There was the day I saw the very tall, striking dreadlock-haired black man ride his bicycle. Against a sunny warm day, a balmy one, he was a kinetic sculpture of charcoal skin in a crisp cream linen suit, with most remarkable tan and beige boots of some expensive modern materials and design. They were an unusual streamlined shape. His boots of the future pedaled and pedaled his bright red old 1950s bicycle, with fat black tires, sashaying in and around the pegs of t-shirted pedestrian traffic on the white sidewalk. He was a Viennese waltz without sound, and ee cummings would have said so much depended on his red bicycle.

There are the boney blondes.
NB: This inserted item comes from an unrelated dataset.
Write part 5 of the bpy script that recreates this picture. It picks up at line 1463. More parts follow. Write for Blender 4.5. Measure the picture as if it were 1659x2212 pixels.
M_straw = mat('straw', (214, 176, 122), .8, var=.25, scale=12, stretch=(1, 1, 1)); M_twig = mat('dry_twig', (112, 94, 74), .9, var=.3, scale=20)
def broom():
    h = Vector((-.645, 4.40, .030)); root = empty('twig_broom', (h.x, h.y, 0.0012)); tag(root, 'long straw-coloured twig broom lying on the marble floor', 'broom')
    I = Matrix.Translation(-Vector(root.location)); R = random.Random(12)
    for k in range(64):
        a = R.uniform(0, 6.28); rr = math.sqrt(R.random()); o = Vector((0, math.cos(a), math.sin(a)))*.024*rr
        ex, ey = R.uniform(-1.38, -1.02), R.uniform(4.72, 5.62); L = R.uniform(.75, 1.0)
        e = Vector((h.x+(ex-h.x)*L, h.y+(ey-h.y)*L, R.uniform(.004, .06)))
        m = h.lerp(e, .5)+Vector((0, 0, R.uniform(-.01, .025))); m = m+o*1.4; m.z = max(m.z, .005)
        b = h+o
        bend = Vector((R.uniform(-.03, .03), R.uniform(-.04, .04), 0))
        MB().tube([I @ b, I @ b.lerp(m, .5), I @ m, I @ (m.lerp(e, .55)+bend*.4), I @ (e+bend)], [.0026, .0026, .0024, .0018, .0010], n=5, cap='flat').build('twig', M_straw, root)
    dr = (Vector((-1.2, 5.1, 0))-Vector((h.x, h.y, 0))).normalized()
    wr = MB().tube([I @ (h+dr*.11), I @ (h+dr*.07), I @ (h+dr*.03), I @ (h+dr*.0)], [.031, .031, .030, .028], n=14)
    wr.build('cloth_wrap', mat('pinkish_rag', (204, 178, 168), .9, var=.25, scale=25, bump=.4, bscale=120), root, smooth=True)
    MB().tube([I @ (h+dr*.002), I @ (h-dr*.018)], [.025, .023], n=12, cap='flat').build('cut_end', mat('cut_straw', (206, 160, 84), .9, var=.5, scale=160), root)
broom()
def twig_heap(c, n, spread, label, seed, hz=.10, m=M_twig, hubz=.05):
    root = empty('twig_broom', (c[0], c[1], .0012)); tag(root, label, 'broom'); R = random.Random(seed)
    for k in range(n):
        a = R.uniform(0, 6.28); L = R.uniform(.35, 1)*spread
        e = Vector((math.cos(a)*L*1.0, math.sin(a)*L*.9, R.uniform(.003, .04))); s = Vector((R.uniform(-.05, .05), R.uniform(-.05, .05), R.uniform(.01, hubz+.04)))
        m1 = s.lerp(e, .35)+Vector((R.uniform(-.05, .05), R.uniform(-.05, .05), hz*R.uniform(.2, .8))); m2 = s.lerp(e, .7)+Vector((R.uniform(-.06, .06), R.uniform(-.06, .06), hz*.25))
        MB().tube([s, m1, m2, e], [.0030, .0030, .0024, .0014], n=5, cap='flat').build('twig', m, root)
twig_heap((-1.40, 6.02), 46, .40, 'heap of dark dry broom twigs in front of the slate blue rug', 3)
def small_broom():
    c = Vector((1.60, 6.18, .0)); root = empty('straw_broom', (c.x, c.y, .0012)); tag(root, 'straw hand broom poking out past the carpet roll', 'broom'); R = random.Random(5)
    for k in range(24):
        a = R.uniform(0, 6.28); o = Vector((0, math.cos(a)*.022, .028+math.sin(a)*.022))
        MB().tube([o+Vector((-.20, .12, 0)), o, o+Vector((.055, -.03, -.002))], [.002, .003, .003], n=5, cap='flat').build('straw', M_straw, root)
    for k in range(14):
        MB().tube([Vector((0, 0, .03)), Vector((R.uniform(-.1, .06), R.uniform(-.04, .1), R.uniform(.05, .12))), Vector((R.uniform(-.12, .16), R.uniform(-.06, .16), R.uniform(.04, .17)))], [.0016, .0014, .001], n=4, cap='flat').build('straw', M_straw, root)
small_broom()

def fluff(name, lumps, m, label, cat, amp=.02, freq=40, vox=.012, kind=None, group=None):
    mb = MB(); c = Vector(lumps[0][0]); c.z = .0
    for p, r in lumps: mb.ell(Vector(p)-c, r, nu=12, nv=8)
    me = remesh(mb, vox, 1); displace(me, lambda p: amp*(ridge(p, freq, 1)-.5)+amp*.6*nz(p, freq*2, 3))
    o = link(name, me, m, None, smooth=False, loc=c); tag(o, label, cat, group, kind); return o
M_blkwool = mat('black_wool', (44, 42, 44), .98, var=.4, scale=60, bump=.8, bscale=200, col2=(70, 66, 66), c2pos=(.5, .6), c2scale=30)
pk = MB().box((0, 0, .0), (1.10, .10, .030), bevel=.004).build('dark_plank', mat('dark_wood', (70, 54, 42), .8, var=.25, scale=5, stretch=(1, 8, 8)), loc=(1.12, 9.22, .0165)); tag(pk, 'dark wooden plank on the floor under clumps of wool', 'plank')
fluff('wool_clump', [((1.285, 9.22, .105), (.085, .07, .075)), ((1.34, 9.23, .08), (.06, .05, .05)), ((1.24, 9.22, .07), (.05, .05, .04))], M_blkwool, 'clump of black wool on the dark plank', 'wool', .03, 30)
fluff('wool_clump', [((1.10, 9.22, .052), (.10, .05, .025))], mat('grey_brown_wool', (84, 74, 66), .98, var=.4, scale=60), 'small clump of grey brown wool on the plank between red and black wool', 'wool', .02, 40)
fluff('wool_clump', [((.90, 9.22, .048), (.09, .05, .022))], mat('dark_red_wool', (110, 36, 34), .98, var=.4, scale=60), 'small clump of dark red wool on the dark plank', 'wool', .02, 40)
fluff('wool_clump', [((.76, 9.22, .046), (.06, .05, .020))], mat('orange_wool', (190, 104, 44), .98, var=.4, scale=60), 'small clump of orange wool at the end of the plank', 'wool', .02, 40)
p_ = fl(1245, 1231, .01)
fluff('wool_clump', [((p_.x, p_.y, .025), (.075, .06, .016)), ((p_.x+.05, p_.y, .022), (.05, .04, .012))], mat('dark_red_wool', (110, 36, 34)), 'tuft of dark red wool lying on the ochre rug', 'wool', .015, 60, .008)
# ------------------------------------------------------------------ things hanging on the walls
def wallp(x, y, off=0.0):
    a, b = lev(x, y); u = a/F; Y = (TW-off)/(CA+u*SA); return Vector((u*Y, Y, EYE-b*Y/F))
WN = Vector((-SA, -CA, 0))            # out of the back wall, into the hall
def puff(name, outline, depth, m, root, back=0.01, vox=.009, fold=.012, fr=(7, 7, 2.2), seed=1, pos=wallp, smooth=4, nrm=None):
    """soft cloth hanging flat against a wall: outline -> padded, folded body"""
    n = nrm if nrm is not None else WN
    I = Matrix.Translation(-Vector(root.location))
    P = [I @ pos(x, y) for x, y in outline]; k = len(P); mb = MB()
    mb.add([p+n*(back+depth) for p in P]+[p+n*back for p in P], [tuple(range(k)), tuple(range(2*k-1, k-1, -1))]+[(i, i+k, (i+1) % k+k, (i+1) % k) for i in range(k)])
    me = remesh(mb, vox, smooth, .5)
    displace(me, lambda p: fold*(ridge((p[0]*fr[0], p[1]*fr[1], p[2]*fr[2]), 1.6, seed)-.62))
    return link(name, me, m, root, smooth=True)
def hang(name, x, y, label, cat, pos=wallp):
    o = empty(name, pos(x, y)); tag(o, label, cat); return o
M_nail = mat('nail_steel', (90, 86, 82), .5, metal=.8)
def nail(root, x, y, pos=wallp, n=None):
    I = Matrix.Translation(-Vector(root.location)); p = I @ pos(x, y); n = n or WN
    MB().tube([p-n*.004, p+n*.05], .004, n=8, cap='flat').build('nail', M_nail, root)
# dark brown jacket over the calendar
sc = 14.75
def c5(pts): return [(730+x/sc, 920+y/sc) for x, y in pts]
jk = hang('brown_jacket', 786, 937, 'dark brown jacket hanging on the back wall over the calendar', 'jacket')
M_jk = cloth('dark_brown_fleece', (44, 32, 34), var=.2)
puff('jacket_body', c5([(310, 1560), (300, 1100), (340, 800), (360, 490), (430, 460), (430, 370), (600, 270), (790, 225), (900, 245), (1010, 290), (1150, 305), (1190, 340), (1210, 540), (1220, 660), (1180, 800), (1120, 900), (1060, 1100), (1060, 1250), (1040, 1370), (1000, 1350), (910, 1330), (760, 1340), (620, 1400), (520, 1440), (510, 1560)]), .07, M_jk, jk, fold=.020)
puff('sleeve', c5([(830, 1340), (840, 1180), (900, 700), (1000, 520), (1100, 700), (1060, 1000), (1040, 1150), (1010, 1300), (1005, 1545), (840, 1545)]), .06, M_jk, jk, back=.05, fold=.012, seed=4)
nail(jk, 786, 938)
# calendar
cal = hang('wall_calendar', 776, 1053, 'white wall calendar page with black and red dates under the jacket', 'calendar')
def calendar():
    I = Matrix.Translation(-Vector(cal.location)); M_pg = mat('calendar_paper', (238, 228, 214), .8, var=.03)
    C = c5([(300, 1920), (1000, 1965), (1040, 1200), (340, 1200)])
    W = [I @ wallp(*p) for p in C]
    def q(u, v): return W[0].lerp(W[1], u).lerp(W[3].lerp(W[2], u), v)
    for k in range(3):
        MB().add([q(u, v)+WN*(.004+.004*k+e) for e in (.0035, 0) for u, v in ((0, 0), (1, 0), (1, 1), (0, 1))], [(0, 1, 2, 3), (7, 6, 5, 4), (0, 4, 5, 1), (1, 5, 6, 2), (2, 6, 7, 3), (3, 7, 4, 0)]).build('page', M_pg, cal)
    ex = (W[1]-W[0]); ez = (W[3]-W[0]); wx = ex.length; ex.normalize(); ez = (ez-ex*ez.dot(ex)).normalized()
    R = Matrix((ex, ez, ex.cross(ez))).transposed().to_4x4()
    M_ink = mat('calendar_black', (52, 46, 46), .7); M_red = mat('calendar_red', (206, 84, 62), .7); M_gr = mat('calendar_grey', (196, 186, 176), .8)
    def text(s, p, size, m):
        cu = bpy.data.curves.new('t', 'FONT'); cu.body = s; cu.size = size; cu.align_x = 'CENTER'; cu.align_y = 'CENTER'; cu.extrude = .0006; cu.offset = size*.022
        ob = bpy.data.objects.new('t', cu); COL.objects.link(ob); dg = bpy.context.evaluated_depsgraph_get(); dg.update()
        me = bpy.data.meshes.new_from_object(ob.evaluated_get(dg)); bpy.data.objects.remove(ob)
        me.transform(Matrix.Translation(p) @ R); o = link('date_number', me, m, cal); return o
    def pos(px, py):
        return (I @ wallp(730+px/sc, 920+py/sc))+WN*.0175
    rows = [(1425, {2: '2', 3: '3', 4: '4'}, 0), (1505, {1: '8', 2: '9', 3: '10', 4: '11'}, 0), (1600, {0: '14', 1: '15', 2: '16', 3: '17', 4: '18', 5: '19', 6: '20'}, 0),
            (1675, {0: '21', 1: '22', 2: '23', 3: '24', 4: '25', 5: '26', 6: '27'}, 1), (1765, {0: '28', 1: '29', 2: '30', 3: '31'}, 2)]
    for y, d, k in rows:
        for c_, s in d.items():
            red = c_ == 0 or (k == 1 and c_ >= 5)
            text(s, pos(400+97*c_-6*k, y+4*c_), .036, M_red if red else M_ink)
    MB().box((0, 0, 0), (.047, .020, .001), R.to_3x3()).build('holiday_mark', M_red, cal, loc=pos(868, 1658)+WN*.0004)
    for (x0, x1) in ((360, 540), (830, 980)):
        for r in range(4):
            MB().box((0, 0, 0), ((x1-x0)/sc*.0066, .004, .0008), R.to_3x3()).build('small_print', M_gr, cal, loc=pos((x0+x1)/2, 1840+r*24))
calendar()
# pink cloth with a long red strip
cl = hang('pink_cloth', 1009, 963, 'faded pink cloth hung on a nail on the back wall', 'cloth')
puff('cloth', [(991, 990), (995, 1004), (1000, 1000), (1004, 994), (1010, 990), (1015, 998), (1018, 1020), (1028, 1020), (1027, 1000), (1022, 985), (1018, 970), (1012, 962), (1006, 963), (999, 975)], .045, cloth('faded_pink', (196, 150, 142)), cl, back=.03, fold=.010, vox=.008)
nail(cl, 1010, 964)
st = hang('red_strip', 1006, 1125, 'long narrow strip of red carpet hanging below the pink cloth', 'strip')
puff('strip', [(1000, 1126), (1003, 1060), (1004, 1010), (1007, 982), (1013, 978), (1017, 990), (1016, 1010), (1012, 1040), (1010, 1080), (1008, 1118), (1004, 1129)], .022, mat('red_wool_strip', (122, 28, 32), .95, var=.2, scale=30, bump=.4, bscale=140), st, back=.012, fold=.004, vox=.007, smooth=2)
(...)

So many many blah blah blah blonde skeletal jewelry-and-clothes hangers, all on the same cell phones, all with the same dark haired boyfriends, all in the same tan cars. They murmur all around of money money money.

There is Ms. Pink. She must be an old maiden, but still wrapped in her slim girlness. Each clear morning she waits for the bus in her pale pink skin and demure red hair with a different ensemble of pink clothes glowing underneath her pink paper parasol. She exudes dignity even in her cacophony of pinks, being an older Ms. On St. Patrick’s, there she was again with her pink dress and her pink shoes and her pink sweater and her pink purse. And her green hat.

There is the grey woman. She paces. She tails people. She writhes like a banshee in her dirty grey blankets, flinging scrappy dark wisps of arms and cursing — somehow completely one dirty grey color everywhere, even her hair and face a strange ash. How long did it take her to get that way, I wondered. Had she started at white and gone through the spectrum to end in its negative? What purple despair had moved her off an edge to this invisible end?

But I saw some going forward today. I saw only the backs of two identically teal-sheathed med student girls, future nurses or doctors perhaps. In the shadow of an office building their large black bodies rolled along in stride, the left a waterfall of braids, the right all nappy poofs, teal sails waffling in the breeze. I thought about their future. How far their wind would blow them, how much farther than their mommas’. And as I saw their future, they dashed off in unison to grab it out of the world’s grudging hands. The bus came sooner than they’d thought.